Josh's boring drivel is now interactive! Now you can click on the "interactive drivel" link at the bottom of each post, and add your own comments!

Have fun!

Josh Likes RSS 

My predictions for 2004: RSS internet technology will become mainstream. I recently started using news aggregators, and I think it has totally changed my internet experience. I figure it is only a matter of time before everyone starts using these.

RSS feeds are basically headline lists that are published by websites. So if you have some websites that you enjoy reading, you can tell your news aggregator software where the rss feed for that website is located, and it will periodically check it and let you know what is new on that website. After reading the headline, if you are interested, you can click on a link and read the actual artical.

I started using bloglines.com. This is a web based aggregator, so anywhere I have an internet connection, I can log in, and see what is new with the feeds that I am interested in.

Bloglines also has a feature that allows you to have mailing lists sent directly to your bloglines account.
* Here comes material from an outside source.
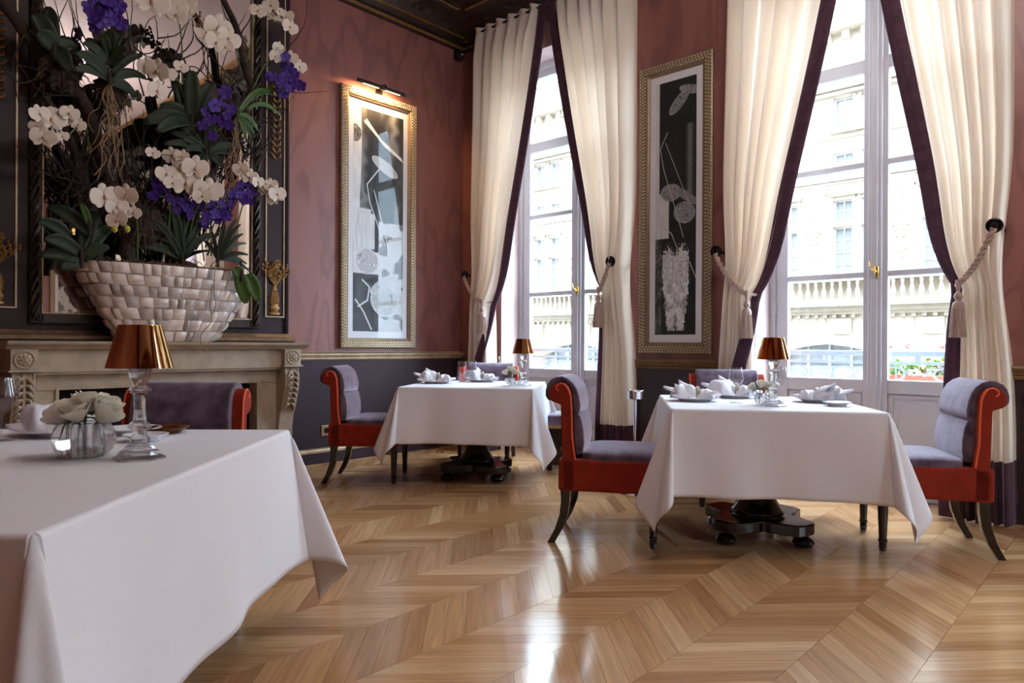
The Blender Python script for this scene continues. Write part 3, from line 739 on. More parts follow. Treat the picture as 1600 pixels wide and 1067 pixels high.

Bloglines makes up an email for you to subscribe with, and when email arrives in that account, it displays it in your aggregator. When you are not interested in reading the newsletter or when the email address begins receiveing spam, you simply unsubscribe in your aggregator, and the email address is no longer valid.

Setting up the account on bloglines is pretty easy. They also have a feature that recomends feeds for you, so it is pretty easy to find stuff to read.